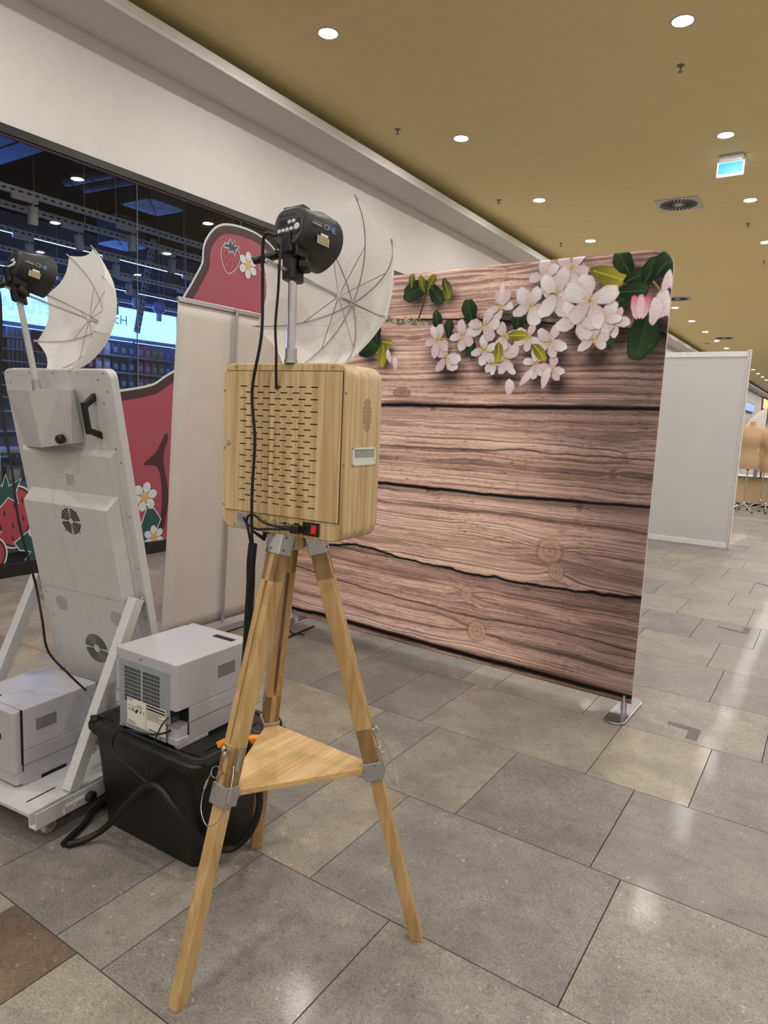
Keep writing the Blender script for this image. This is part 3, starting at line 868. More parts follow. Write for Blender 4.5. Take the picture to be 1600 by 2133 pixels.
# ================================================================== WOODEN PHOTO BOOTH ON ITS TRIPOD
TC = Vector((-1.177, 1.375, 0))
FEET = [Vector((-1.200, 1.003, 0)), Vector((-0.840, 1.547, 0)), Vector((-1.492, 1.576, 0))]
tri = thing('tripod', 'varnished pine tripod with triangular shelf under the wooden booth box', 'tripod', TC)
HUBZ = 1.150
for i, ft in enumerate(FEET):
    dr = (ft - TC).normalized()
    side = Vector((-dr.y, dr.x, 0))
    top = dr * 0.048 + Vector((0, 0, HUBZ))
    foot = (ft - TC)
    ax = (foot - top).normalized()
    up = (-ax)                                    # along the leg, upward
    nrm = side.cross(up).normalized()             # outward face normal
    if nrm.dot(dr) < 0: nrm = -nrm
    Lt = (foot - top).length
    fr = frame(foot, side, nrm, up)               # local: x side, y outward, z up the leg
    zc = 0.50 / up.z                              # clamp position along the leg
    # lower leg
    g = G(fr); g.prism([(-0.017, -0.017), (0.017, -0.017), (0.017, 0.017), (-0.017, 0.017)], 0.012, zc + 0.10)
    # cut the foot flat on the floor
    low = obj('lower_leg', g, M_PINE, tri, bevel=0.002)
    zf = [v for v in low.data.vertices]
    for v in zf:
        w = fr.inverted() @ v.co
        if w.z < 0.05:
            # slide the end along the leg to the floor
            base = v.co.copy(); t_ = base.z / up.z
            v.co = base - up * t_
    # upper leg: two cheeks round a slot
    z1 = Lt - 0.036
    g = G(fr)
    for sx in (-1, 1):
        a, b_ = (0.0045, 0.022) if sx > 0 else (-0.022, -0.0045)
        g.box(a, b_, -0.021, 0.021, zc + 0.005, z1)
    g.box(-0.022, 0.022, -0.021, 0.021, z1 - 0.10, z1)
    g.box(-0.022, 0.022, -0.021, 0.021, zc + 0.005, zc + 0.12)
    if i < 2:
        g.box(-0.006, 0.006, -0.0205, 0.0155, zc + 0.1, z1 - 0.09)
    obj('upper_leg', g, M_PINE, tri, bevel=0.0025)
    # metal head bracket
    g = G(fr); g.box(-0.0245, 0.0245, -0.0235, 0.0235, z1 - 0.028, z1 + 0.032)
    br = obj('head_bracket', g, M_STEEL, tri, bevel=0.002)
    g = G(fr)
    for dz in (-0.015, 0.018):
        g.cyl((-0.008, 0.0235, z1 + dz), (-0.008, 0.0255, z1 + dz), 0.003, n=8)
        g.cyl((0.0245, 0.008, z1 + dz), (0.0262, 0.008, z1 + dz), 0.003, n=8)
    obj('bracket_screws', g, M_MIDGREY, br)
    # clamp collar round the lower end of the upper leg
    g = G(fr); g.box(-0.0255, 0.0255, -0.0245, 0.0245, zc - 0.03, zc + 0.022)
    cl = obj('clamp_collar', g, M_STEEL, tri, bevel=0.002)
    g = G(fr)
    for sx in (-1, 1):
        for dz in (-0.022, 0.014):
            g.cyl((sx * 0.0255, 0.01, zc + dz), (sx * 0.0275, 0.01, zc + dz), 0.003, n=8)
    obj('rivets', g, M_MIDGREY, cl)
    # wing nut, locking pin with ring and wire lanyard
    g = G(fr)
    g.cyl((0, 0.021, zc + 0.105), (0, 0.030, zc + 0.105), 0.0065, n=12)
    g.ball((-0.004, 0.034, zc + 0.110), (0.005, 0.006, 0.009), 8, 6)
    g.ball((0.004, 0.034, zc + 0.100), (0.005, 0.006, 0.009), 8, 6)
    obj('wing_nut', g, M_CHROME, tri, smooth=60)
    g = G(fr)
    g.cyl((0, 0.021, zc + 0.052), (0, 0.034, zc + 0.052), 0.0045, n=10)
    g.ring((-0.014, 0.034, zc + 0.050), (0.1, 1, 0.2), 0.0135, 0.0011, 20, 5)
    obj('locking_pin', g, M_CHROME, tri, smooth=60)
    g = G(fr)
    g.tube(cr([(-0.028, 0.034, zc + 0.045), (-0.034, 0.040, zc + 0.0), (-0.022, 0.046, zc - 0.045), (0.012, 0.048, zc - 0.07), (0.042, 0.046, zc - 0.05), (0.055, 0.04, zc + 0.0), (0.045, 0.030, zc + 0.05), (0.028, 0.018, zc + 0.075)], 8), 0.0011, 6)
    g.cyl((-0.032, 0.037, zc + 0.025), (-0.034, 0.040, zc + 0.002), 0.003, n=8)
    obj('wire_lanyard', g, M_STEEL, tri, smooth=60)
    g = G(fr); g.box(0.022, 0.0235, -0.006, 0.006, zc + 0.06, zc + 0.115)
    obj('lanyard_tab', g, M_STEEL, tri, bevel=0.001)
    # shelf lug
    g = G(fr); g.box(-0.012, 0.012, -0.040, -0.022, zc - 0.02, zc + 0.005); g.cyl((-0.016, -0.036, zc - 0.006), (0.016, -0.036, zc - 0.006), 0.005, n=10)
    obj('shelf_lug', g, M_STEEL, tri, bevel=0.001)
# hub block under the box
g = G(); g.prism([(0.030 * math.cos(a), 0.030 * math.sin(a)) for a in np.linspace(0, 2 * PI, 7)[:-1]], 1.100, 1.138)
obj('hub_block', g, M_OAK, tri, bevel=0.003)
obj('mount_plate', G().box(-0.045, 0.045, -0.04, 0.04, 1.138, 1.1442), M_STEEL, tri, bevel=0.002)
g = G(); g.cyl((-0.085, -0.03, 1.1442), (-0.085, -0.03, 1.118), 0.006, n=10)
g.frustum([(-0.13, -0.035, 1.128), (-0.085, -0.035, 1.108), (-0.085, -0.025, 1.108), (-0.13, -0.025, 1.128)], [(-0.13, -0.035, 1.132), (-0.085, -0.035, 1.118), (-0.085, -0.025, 1.118), (-0.13, -0.025, 1.132)])
obj('quick_release_lever', g, M_BLACKPLASTIC, tri, bevel=0.002)
# triangular shelf
pts = []
for ft in FEET:
    dr = (ft - TC).normalized(); R_ = 0.048 + ((ft - TC).length - 0.048) * (1 - 0.50 / HUBZ) - 0.026
    sd = Vector((-dr.y, dr.x, 0))
    pts.append((dr * R_ - sd * 0.022)); pts.append((dr * R_ + sd * 0.022))
ang = sorted(pts, key=lambda p: math.atan2(p.y, p.x))
M_SHELFWOOD = wood('shelf_oak', (222, 190, 136), (184, 146, 90), (60, 3.0, 60), 0.4)
obj('shelf', G().prism([(p.x, p.y) for p in ang], 0.487, 0.503), M_SHELFWOOD, tri, bevel=0.0015)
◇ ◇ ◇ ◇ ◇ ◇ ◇
■ What this task involves ■
Reproduce every line above as written, skipping pictures.

■ Exercise response ■
Keep writing the Blender script for this image. This is part 3, starting at line 868. More parts follow. Write for Blender 4.5. Take the picture to be 1600 by 2133 pixels.
# ================================================================== WOODEN PHOTO BOOTH ON ITS TRIPOD
TC = Vector((-1.177, 1.375, 0))
FEET = [Vector((-1.200, 1.003, 0)), Vector((-0.840, 1.547, 0)), Vector((-1.492, 1.576, 0))]
tri = thing('tripod', 'varnished pine tripod with triangular shelf under the wooden booth box', 'tripod', TC)
HUBZ = 1.150
for i, ft in enumerate(FEET):
    dr = (ft - TC).normalized()
    side = Vector((-dr.y, dr.x, 0))
    top = dr * 0.048 + Vector((0, 0, HUBZ))
    foot = (ft - TC)
    ax = (foot - top).normalized()
    up = (-ax)                                    # along the leg, upward
    nrm = side.cross(up).normalized()             # outward face normal
    if nrm.dot(dr) < 0: nrm = -nrm
    Lt = (foot - top).length
    fr = frame(foot, side, nrm, up)               # local: x side, y outward, z up the leg
    zc = 0.50 / up.z                              # clamp position along the leg
    # lower leg
    g = G(fr); g.prism([(-0.017, -0.017), (0.017, -0.017), (0.017, 0.017), (-0.017, 0.017)], 0.012, zc + 0.10)
    # cut the foot flat on the floor
    low = obj('lower_leg', g, M_PINE, tri, bevel=0.002)
    zf = [v for v in low.data.vertices]
    for v in zf:
        w = fr.inverted() @ v.co
        if w.z < 0.05:
            # slide the end along the leg to the floor
            base = v.co.copy(); t_ = base.z / up.z
            v.co = base - up * t_
    # upper leg: two cheeks round a slot
    z1 = Lt - 0.036
    g = G(fr)
    for sx in (-1, 1):
        a, b_ = (0.0045, 0.022) if sx > 0 else (-0.022, -0.0045)
        g.box(a, b_, -0.021, 0.021, zc + 0.005, z1)
    g.box(-0.022, 0.022, -0.021, 0.021, z1 - 0.10, z1)
    g.box(-0.022, 0.022, -0.021, 0.021, zc + 0.005, zc + 0.12)
    if i < 2:
        g.box(-0.006, 0.006, -0.0205, 0.0155, zc + 0.1, z1 - 0.09)
    obj('upper_leg', g, M_PINE, tri, bevel=0.0025)
    # metal head bracket
    g = G(fr); g.box(-0.0245, 0.0245, -0.0235, 0.0235, z1 - 0.028, z1 + 0.032)
    br = obj('head_bracket', g, M_STEEL, tri, bevel=0.002)
    g = G(fr)
    for dz in (-0.015, 0.018):
        g.cyl((-0.008, 0.0235, z1 + dz), (-0.008, 0.0255, z1 + dz), 0.003, n=8)
        g.cyl((0.0245, 0.008, z1 + dz), (0.0262, 0.008, z1 + dz), 0.003, n=8)
    obj('bracket_screws', g, M_MIDGREY, br)
    # clamp collar round the lower end of the upper leg
    g = G(fr); g.box(-0.0255, 0.0255, -0.0245, 0.0245, zc - 0.03, zc + 0.022)
    cl = obj('clamp_collar', g, M_STEEL, tri, bevel=0.002)
    g = G(fr)
    for sx in (-1, 1):
        for dz in (-0.022, 0.014):
            g.cyl((sx * 0.0255, 0.01, zc + dz), (sx * 0.0275, 0.01, zc + dz), 0.003, n=8)
    obj('rivets', g, M_MIDGREY, cl)
    # wing nut, locking pin with ring and wire lanyard
    g = G(fr)
    g.cyl((0, 0.021, zc + 0.105), (0, 0.030, zc + 0.105), 0.0065, n=12)
    g.ball((-0.004, 0.034, zc + 0.110), (0.005, 0.006, 0.009), 8, 6)
    g.ball((0.004, 0.034, zc + 0.100), (0.005, 0.006, 0.009), 8, 6)
    obj('wing_nut', g, M_CHROME, tri, smooth=60)
    g = G(fr)
    g.cyl((0, 0.021, zc + 0.052), (0, 0.034, zc + 0.052), 0.0045, n=10)
    g.ring((-0.014, 0.034, zc + 0.050), (0.1, 1, 0.2), 0.0135, 0.0011, 20, 5)
    obj('locking_pin', g, M_CHROME, tri, smooth=60)
    g = G(fr)
    g.tube(cr([(-0.028, 0.034, zc + 0.045), (-0.034, 0.040, zc + 0.0), (-0.022, 0.046, zc - 0.045), (0.012, 0.048, zc - 0.07), (0.042, 0.046, zc - 0.05), (0.055, 0.04, zc + 0.0), (0.045, 0.030, zc + 0.05), (0.028, 0.018, zc + 0.075)], 8), 0.0011, 6)
    g.cyl((-0.032, 0.037, zc + 0.025), (-0.034, 0.040, zc + 0.002), 0.003, n=8)
    obj('wire_lanyard', g, M_STEEL, tri, smooth=60)
    g = G(fr); g.box(0.022, 0.0235, -0.006, 0.006, zc + 0.06, zc + 0.115)
    obj('lanyard_tab', g, M_STEEL, tri, bevel=0.001)
    # shelf lug
    g = G(fr); g.box(-0.012, 0.012, -0.040, -0.022, zc - 0.02, zc + 0.005); g.cyl((-0.016, -0.036, zc - 0.006), (0.016, -0.036, zc - 0.006), 0.005, n=10)
    obj('shelf_lug', g, M_STEEL, tri, bevel=0.001)
# hub block under the box
g = G(); g.prism([(0.030 * math.cos(a), 0.030 * math.sin(a)) for a in np.linspace(0, 2 * PI, 7)[:-1]], 1.100, 1.138)
obj('hub_block', g, M_OAK, tri, bevel=0.003)
obj('mount_plate', G().box(-0.045, 0.045, -0.04, 0.04, 1.138, 1.1442), M_STEEL, tri, bevel=0.002)
g = G(); g.cyl((-0.085, -0.03, 1.1442), (-0.085, -0.03, 1.118), 0.006, n=10)
g.frustum([(-0.13, -0.035, 1.128), (-0.085, -0.035, 1.108), (-0.085, -0.025, 1.108), (-0.13, -0.025, 1.128)], [(-0.13, -0.035, 1.132), (-0.085, -0.035, 1.118), (-0.085, -0.025, 1.118), (-0.13, -0.025, 1.132)])
obj('quick_release_lever', g, M_BLACKPLASTIC, tri, bevel=0.002)
# triangular shelf
pts = []
for ft in FEET:
    dr = (ft - TC).normalized(); R_ = 0.048 + ((ft - TC).length - 0.048) * (1 - 0.50 / HUBZ) - 0.026
    sd = Vector((-dr.y, dr.x, 0))
    pts.append((dr * R_ - sd * 0.022)); pts.append((dr * R_ + sd * 0.022))
ang = sorted(pts, key=lambda p: math.atan2(p.y, p.x))
M_SHELFWOOD = wood('shelf_oak', (222, 190, 136), (184, 146, 90), (60, 3.0, 60), 0.4)
obj('shelf', G().prism([(p.x, p.y) for p in ang], 0.487, 0.503), M_SHELFWOOD, tri, bevel=0.0015)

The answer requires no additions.